**Stated problem**
What is the number of lines holding the word "from"? Write that number and nothing else.

**Raw data**
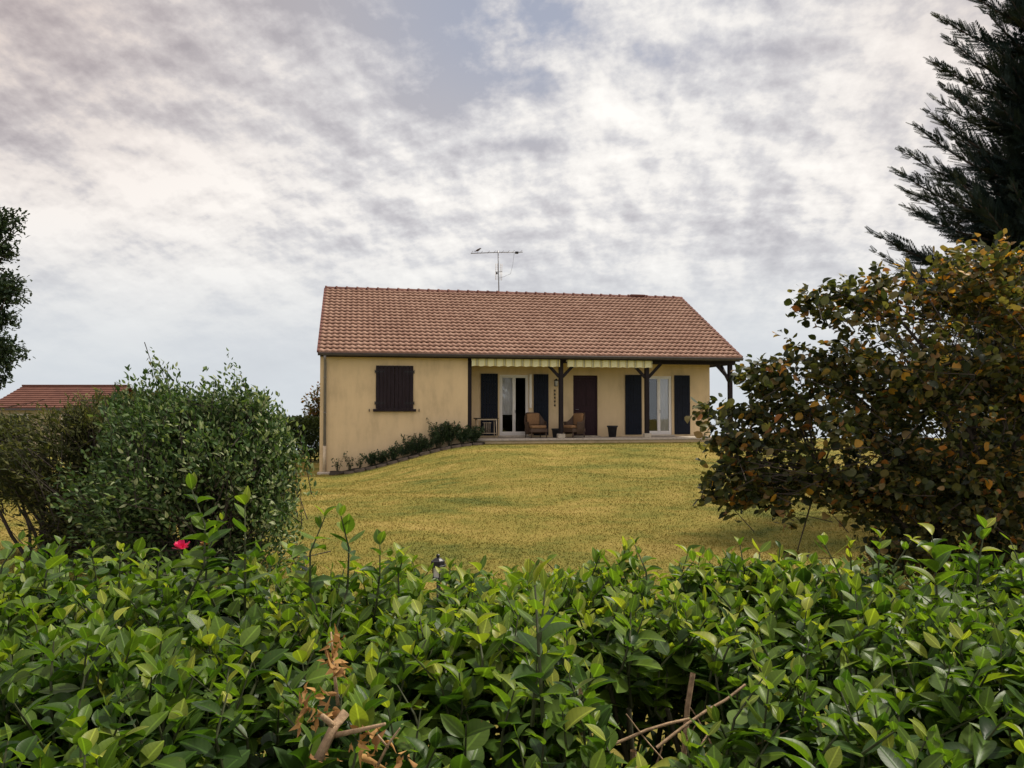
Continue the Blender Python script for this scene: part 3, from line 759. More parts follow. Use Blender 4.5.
def bird():
    p = HI(7.13 - .92, RIDGE_V + .04, RIDGE_Z + 1.755)
    sk = bmesh.new(); b = MB()
    prof = [(-.13, .004, .012), (-.08, .010, .014), (-.04, .03, .030), (0, .05, .044), (.045, .075, .046), (.08, .10, .034), (.105, .125, .030), (.135, .132, .024), (.155, .130, .010), (.175, .128, .003)]
    b.tube([(x, 0, z + .055) for x, z, r in prof], [r for x, z, r in prof], 10)
    for sy in (-1, 1): b.tube([(.02, sy * .016, .07), (.015, sy * .016, .0)], .004, 5)
    o = b.build('bird', M['bird'], None, True, p); o.rotation_euler = (0, 0, YAW)
    tag(o, 'small dark bird perched on the left arm of the antenna', 'bird')
    sk.free()
bird()

# ------------------------------------------------------------------ border along the house wall
def border():
    V = []; F = []; nu = 40
    for i in range(nu + 1):
        u = .35 + 5.25 * i / nu
        for j, v in enumerate((-.78, -.6, -.4, -.2, -.02)):
            w = loc2w(u, v); V.append((w[0], w[1], Gf(*w) + (.03 if j in (0,) else .075) + .02 * math.sin(u * 9 + j)))
    for i in range(nu):
        for j in range(4): a = i * 5 + j; F.append((a, a + 5, a + 6, a + 1))
    o = mesh_np('flower_bed', np.array(V), np.array(F), np.full(len(F), .5), M['soil']); tag(o, kind='structure')
    # edging of low blocks, each its own thing
    us = [1.0 + .36 * i for i in range(13)]
    for i, u in enumerate(us):
        w = loc2w(u, -.80); zb = Gf(*w)
        k = MB(); k.box(-.165, .165, -.06, .06, -.1, .07 + .03 * random.random(), b=.02); o = k.build('edging_block', M['stone'], None, False, (w[0], w[1], zb))
        o.rotation_euler = (0, R(-10) if 1 < u < 5 else 0, YAW + random.uniform(-.06, .06))
        tag(o, 'low weathered edging block bordering the flower bed under the ochre wall', 'edging block', 'edging blocks along the flower bed')
    spots = [(.62, .55, 'sp'), (1.02, .62, 'sp'), (1.35, .5, 'sp'), (1.75, .42, 'b'), (2.1, .48, 'b'), (2.45, .5, 'b'), (2.85, .52, 'b'), (3.15, .75, 'b'), (3.62, .62, 'b'), (4.02, .95, 'B'), (4.42, .8, 'B'), (4.85, .62, 'B'), (5.28, .55, 'B'), (3.35, .4, 'b')]
    lab = {'sp': ['nearly bare twiggy plant beside the downpipe foot', 'spindly thin-stemmed plant second from the downpipe', 'sparse wispy plant third from the downpipe'],
           'b': 'small leafy plant in the flower bed under the shuttered window', 'B': 'dense dark green plant in the flower bed near the veranda'}
    for i, (u, h, kd) in enumerate(spots):
        w = loc2w(u, -.38 + .1 * math.sin(i * 2.1)); zb = Gf(*w) + .07
        o = empty('border_plant', (w[0], w[1], zb))
        if kd == 'sp': tag(o, lab['sp'][i], 'plant', 'plants in the wall border')
        else: tag(o, lab[kd], 'plant', 'small leafy border plants' if kd == 'b' else 'dense border plants')
        k = MB(); tips = []
        ns = 9 if kd == 'sp' else (12 if kd == 'b' else 20)
        for q in range(ns):
            an = random.random() * 6.28; sp = random.uniform(.05, .42 if kd != 'sp' else .24); hh = h * random.uniform(.55, 1)
            t = (math.cos(an) * sp, math.sin(an) * sp * .7, hh); tips.append(t); k.tube([(t[0] * .1, t[1] * .1, -.05), (t[0] * .5, t[1] * .5, hh * .55), t], [.008, .006, .003], 5)
        k.build('stem', M['darktwig'], o)
        P = []; D = []
        per = 7 if kd == 'sp' else (52 if kd == 'b' else 70)
        for t in tips:
            t = np.array(t)
            for q in range(per):
                s = random.uniform(.3, 1.05); p = t * np.array([s, s, s]) + rng.normal(0, .03, 3); P.append(p); d = rng.normal(0, 1, 3); d[2] += .3; D.append(d)
        P = np.array(P); D = np.array(D); U = rng.normal(0, .6, P.shape) + (0, 0, 1)
        spread_leaves('foliage', T_OVAL, P, D, U, rng.uniform(.05, .10, len(P)), rng.random(len(P)), M['plant'], o)
border()

# ------------------------------------------------------------------ foliage builders
def sample_tips(n, ells, shell=.35, clump=None):
    """points in a union of ellipsoids (centre, radii, weight)"""
    w = np.array([e[2] for e in ells], float); w /= w.sum(); ids = rng.choice(len(ells), n, p=w)
    d = nrm(rng.normal(0, 1, (n, 3))); r = rng.random((n, 1)) ** shell
    c = np.array([e[0] for e in ells])[ids]; ra = np.array([e[1] for e in ells])[ids]
    return c + d * r * ra
def clumpy(P, f, cut, seed=0):
    ph = np.array([1.3, 2.1, .7]) + seed
    v = np.sin(P[:, 0] * f + ph[0]) * np.sin(P[:, 1] * f * 1.1 + ph[1]) + np.sin(P[:, 2] * f * 1.2 + ph[2]) * .8 + np.sin((P[:, 0] + P[:, 2]) * f * 2.1 + seed) * .4
    return v > cut
def leaves_on_twigs(tips, axis, tl, nleaf, jitter=.02, spread=1.0, droop=0.0):
    n = len(tips); axis = nrm(axis)
    t = np.linspace(0, 1, nleaf)[None, :] + rng.random((n, nleaf)) * .1
    tlv = np.broadcast_to(np.asarray(tl, float), (n,))
    P = tips[:, None] - axis[:, None] * (tlv[:, None] * (1 - t))[..., None]
    P[..., 2] -= droop * (t * tlv[:, None]) ** 2
    perp = nrm(np.cross(np.broadcast_to(axis[:, None], P.shape), rng.normal(0, 1, P.shape)))
    D = axis[:, None] * (.55 + .5 * t[..., None]) + perp * spread
    P = P + rng.normal(0, jitter, P.shape)
    return P.reshape(-1, 3), D.reshape(-1, 3)
def twig_tubes(mb, tips, axis, tl, r0=.006, r1=.002, bend=.1):
    for p, a, l in zip(tips, nrm(axis), np.broadcast_to(tl, (len(tips),))):
        m = p - a * l * .5 + rng.normal(0, bend * l * .3, 3)
        mb.tube([p - a * l, m, p], [r0, (r0 + r1) / 2, r1], 4, caps=False)
def limb(mb, a, b, r0, r1, sag=.15, seg=7, n=7, wob=.05):
    a = np.array(a, float); b = np.array(b, float); pts = []; rs = []
    Ln = np.linalg.norm(b - a); off = rng.normal(0, wob * Ln, 3)
    for i in range(seg + 1):
        t = i / seg; p = a + (b - a) * t; p = p + off * math.sin(math.pi * t) + np.array((0, 0, 1)) * sag * Ln * math.sin(math.pi * t) + rng.normal(0, .012 * Ln, 3) * (0 < i < seg)
        pts.append(p); rs.append(r0 + (r1 - r0) * t)
    mb.tube(pts, rs, n, caps=False); return pts

# ------------------------------------------------------------------ autumn hazel at the right
def hazel():
    Y = 6.6; base = at(985, 560, Y); base[2] = Gf(base[0], base[1])
    o = tag(empty('autumn_tree', tuple(base)), 'bushy autumn tree with brown, orange and dark green leaves right of the house', 'tree')
    E = []
    def e(px, py, rpx, rpy, w, dy=0, ry=.5):
        c = at(px, py, Y + dy); s = (Y + dy) / FPX; E.append((c - base, np.array((rpx * s, ry, rpy * s)), w))
    e(950, 400, 100, 120, 5, .2, .9); e(1010, 330, 90, 85, 4, .2, .8); e(880, 370, 85, 75, 3, 0, .6); e(1060, 450, 120, 160, 6, .5, 1.0)
    e(860, 440, 95, 60, 3, -.1, .6); e(800, 405, 62, 46, 2.4, 0, .45); e(755, 435, 52, 40, 1.7, -.2, .35); e(722, 455, 26, 24, .5, -.2, .25)
    e(760, 475, 40, 30, .6, -.2, .3); e(815, 335, 46, 44, 1.5, .1, .4); e(800, 300, 20, 16, .2, .1, .2); e(755, 375, 20, 20, .3, 0, .2); e(870, 290, 50, 32, .8, .1, .4)
    e(960, 275, 60, 35, 1.0, .1, .5); e(930, 490, 90, 50, 3, 0, .7); e(800, 478, 45, 26, .6, -.1, .35); e(772, 510, 12, 28, .16, -.2, .15); e(985, 525, 80, 40, 2.5, .2, .6); e(1005, 255, 40, 25, .7, .1, .4); e(728, 410, 24, 14, .2, -.2, .2)
    e(865, 515, 30, 22, .6, 0, .3); e(745, 490, 26, 20, .3, -.2, .2); e(712, 480, 14, 14, .15, -.25, .15); e(697, 415, 15, 16, .30, -.3, .15); e(775, 545, 9, 16, .07, -.25, .1); e(705, 492, 10, 10, .08, -.3, .1); e(960, 552, 105, 26, 2.6, .1, .6); e(880, 545, 36, 20, .7, 0, .3); e(842, 480, 40, 24, .6, 0, .3); e(1090, 340, 90, 120, 3, .3, .9)
    tips = sample_tips(3500, E, .38); keep = clumpy(tips, 6.0, -.42) & (clumpy(tips, 9.5, -.35, 3) | (tips[:, 0] > -.9)); tips = tips[keep]
    cen = np.array((.1, 0, .9)); ax = nrm(tips - cen) + rng.normal(0, .45, tips.shape); ax[:, 2] += .05
    tl = rng.uniform(.18, .42, len(tips))
    P, D = leaves_on_twigs(tips, ax, tl, 13, .022, .9, .3); D[:, 2] -= .2
    U = rng.normal(0, .55, P.shape) + (0, 0, 1)
    # the sunny top of the crown has turned, the low inside leaves are still green
    rel = P - np.array((0, 0, 0)); topness = sst(P[:, 2], 1.5, 2.75) * sst(P[:, 0], -1.9, .6)
    tint = np.clip(rng.normal(.38, .20, len(P)) + .10 * topness + (rng.random(len(P)) < .07 + .12 * topness) * .36, 0, 1)
    spread_leaves('crown', T_ROUND, P, D, U, rng.uniform(.034, .084, len(P)), tint, M['hazel'], o)
    k = MB(); twig_tubes(k, tips[::3], ax[::3], tl[::3] * 1.6, .005, .0015); k.build('twig', M['bark'], o)
    k = MB(); idx = rng.choice(len(tips), 95, replace=False)
    stems = [at(px, py, Y + dy) - base for px, py, dy in ((870, 440, 0), (930, 380, .2), (1000, 330, .3), (1060, 360, .4), (820, 470, -.1), (1090, 450, .6), (900, 320, .1), (960, 440, -.3))]
    allp = []
    for s in stems:
        b0 = rng.normal(0, .08, 3); b0[2] = -.05
        allp += limb(k, b0, s, .032, .012, .12, 9, 8)
    allp = np.array(allp)
    for i in idx:
        d = np.linalg.norm(allp - tips[i], axis=1) + (allp[:, 2] > tips[i][2]) * .5; a = allp[np.argmin(d)]
        limb(k, a, tips[i] - nrm(ax[i]) * tl[i] * .5, .011, .004, .05, 5, 5)
    k.build('trunk', M['bark'], o, True)
hazel()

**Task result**
2